Propostas não ortodoxas já foram sugeridas pelos conselheiros de Trump, incluindo o estabelecimento de um "presidente sombra", amplamente reconhecido como sucessor de Powell muito antes de ele deixar o cargo. Se essa pessoa estivesse fora do Fed ou ocupasse o assento de Kugler e sinalizasse orientações potencialmente divergentes sobre política monetária, isso poderia levar a comunicações confusas.
"O Fed valoriza a comunicação porque, para atingir seus objetivos, o comitê quer alinhar as condições financeiras com o que fará com que esses objetivos sejam alcançados", disse Jonathan Pingle, economista-chefe dos EUA no UBS.
"Se as comunicações impedirem que os mercados se alinhem corretamente com a determinação do comitê sobre quais condições financeiras são necessárias, então você terá uma política monetária abaixo do ideal."
A ameaça mais extrema é que Trump tentará demitir Powell, algo que o próprio presidente do Fed disse na quinta-feira que "não é permitido por lei".
O Federal Reserve Act estipula que os membros do conselho de governadores só podem ser demitidos por justa causa, o que é interpretado como má conduta grave e outras violações.
Mas o estatuto não especifica se essa proteção se estende ao presidente, o que Binder disse que poderia ser potencialmente desafiado legalmente. Em qualquer caso, Powell poderia permanecer como governador e provavelmente ainda lideraria o banco central, cujo presidente é selecionado por seus membros.

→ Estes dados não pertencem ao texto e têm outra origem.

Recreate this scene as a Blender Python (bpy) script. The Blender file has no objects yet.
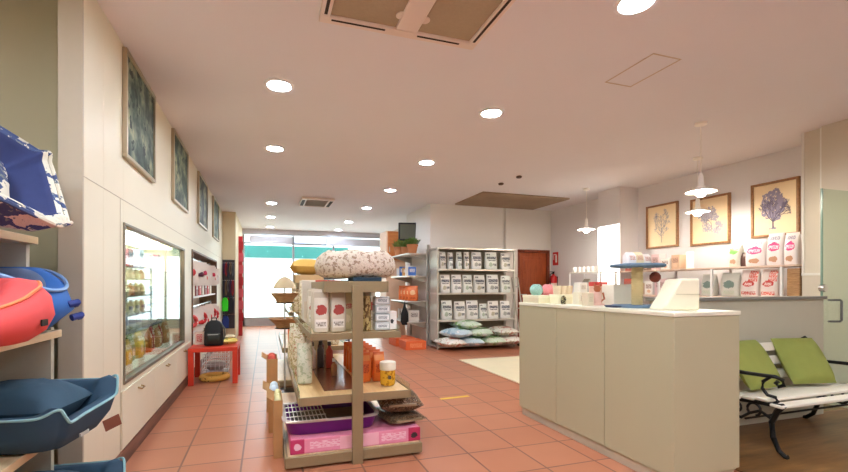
import bpy, bmesh, math, random
from mathutils import Vector, Matrix, Euler
random.seed(7)
C = bpy.context.scene.collection
PI = math.pi
ORD = ['first', 'second', 'third', 'fourth', 'fifth', 'sixth', 'seventh', 'eighth', 'ninth', 'tenth', 'eleventh', 'twelfth', 'thirteenth', 'fourteenth', 'fifteenth']

# ------------------------------------------------------------------ camera geometry
CX, HY, F, H = 405.0, 285.0, 430.0, 1.2
TH = math.atan((CX - 266) / F)
cc, ss = math.cos(TH), math.sin(TH)
def ratio(px):
    a = (px - CX) / F
    return (ss + a * cc) / (cc - a * ss)
def y_on(px, X): return X / ratio(px)          # depth on the plane x = X
def x_on(px, Y): return Y * ratio(px)          # x on the frontal plane y = Y
cam_d = bpy.data.cameras.new('camera'); cam = bpy.data.objects.new('camera', cam_d); C.objects.link(cam)
cam_d.sensor_fit = 'HORIZONTAL'; cam_d.sensor_width = 36; cam_d.lens = 36 * F / 848
cam_d.shift_x = 19 / 848; cam_d.shift_y = 49 / 848; cam_d.clip_start = 0.05
cam.location = (0, 0, H); cam.rotation_euler = (PI / 2, 0, -TH)
bpy.context.scene.camera = cam

# ------------------------------------------------------------------ materials
def lin(c):
    c /= 255.0
    return c / 12.92 if c <= 0.04045 else ((c + 0.055) / 1.055) ** 2.4
def col(rgb): return (lin(rgb[0]), lin(rgb[1]), lin(rgb[2]), 1)
MATS = {}
class NT:
    def __init__(s, name):
        s.m = bpy.data.materials.new(name); s.m.use_nodes = True
        s.t = s.m.node_tree; s.b = s.t.nodes['Principled BSDF']; s.out = s.t.nodes['Material Output']
    def n(s, typ, **kw):
        x = s.t.nodes.new(typ)
        for k, v in kw.items(): setattr(x, k, v)
        return x
    def l(s, a, b): s.t.links.new(a, b)
    def math(s, op, a, b=None):
        x = s.n('ShaderNodeMath', operation=op)
        for i, v in enumerate((a, b)):
            if v is None: continue
            if isinstance(v, (int, float)): x.inputs[i].default_value = v
            else: s.l(v, x.inputs[i])
        return x.outputs[0]
    def mix(s, f, a, b):
        x = s.n('ShaderNodeMix', data_type='RGBA')
        for i, v in ((0, f), (6, a), (7, b)):
            if isinstance(v, (int, float)): x.inputs[i].default_value = v
            elif isinstance(v, tuple): x.inputs[i].default_value = v
            else: s.l(v, x.inputs[i])
        return x.outputs[2]
    def noise(s, vec, scale, detail=2, rough=0.5):
        x = s.n('ShaderNodeTexNoise'); x.inputs['Scale'].default_value = scale
        x.inputs['Detail'].default_value = detail; x.inputs['Roughness'].default_value = rough
        if vec is not None: s.l(vec, x.inputs['Vector'])
        return x.outputs['Fac']
    def coord(s, which='Object'): return s.n('ShaderNodeTexCoord').outputs[which]
    def bump(s, hgt, strength, dist=0.01):
        x = s.n('ShaderNodeBump'); x.inputs['Strength'].default_value = strength; x.inputs['Distance'].default_value = dist
        s.l(hgt, x.inputs['Height']); s.l(x.outputs[0], s.b.inputs['Normal'])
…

Trump insinuou que pretende manter Powell no cargo, mas no meio do ano acrescentou que isso dependeria de ele "fazer a coisa certa".
Qualquer indicação de que Trump mudou de ideia nesse aspecto provavelmente seria recebida com uma rápida repercussão financeira, alertou Mark Spindel, gestor de investimentos. "Há outro governador na sala, que é o mercado", disse ele.
Se Trump mantiver sua abordagem como um "gastador e tomador de empréstimos livre", Spindel diz que "as dinâmicas de mercado serão realmente cruciais".
"Você mexe com o presidente do Fed por sua conta e risco", acrescentou Raghuram Rajan, ex-dirigente do banco central da Índia.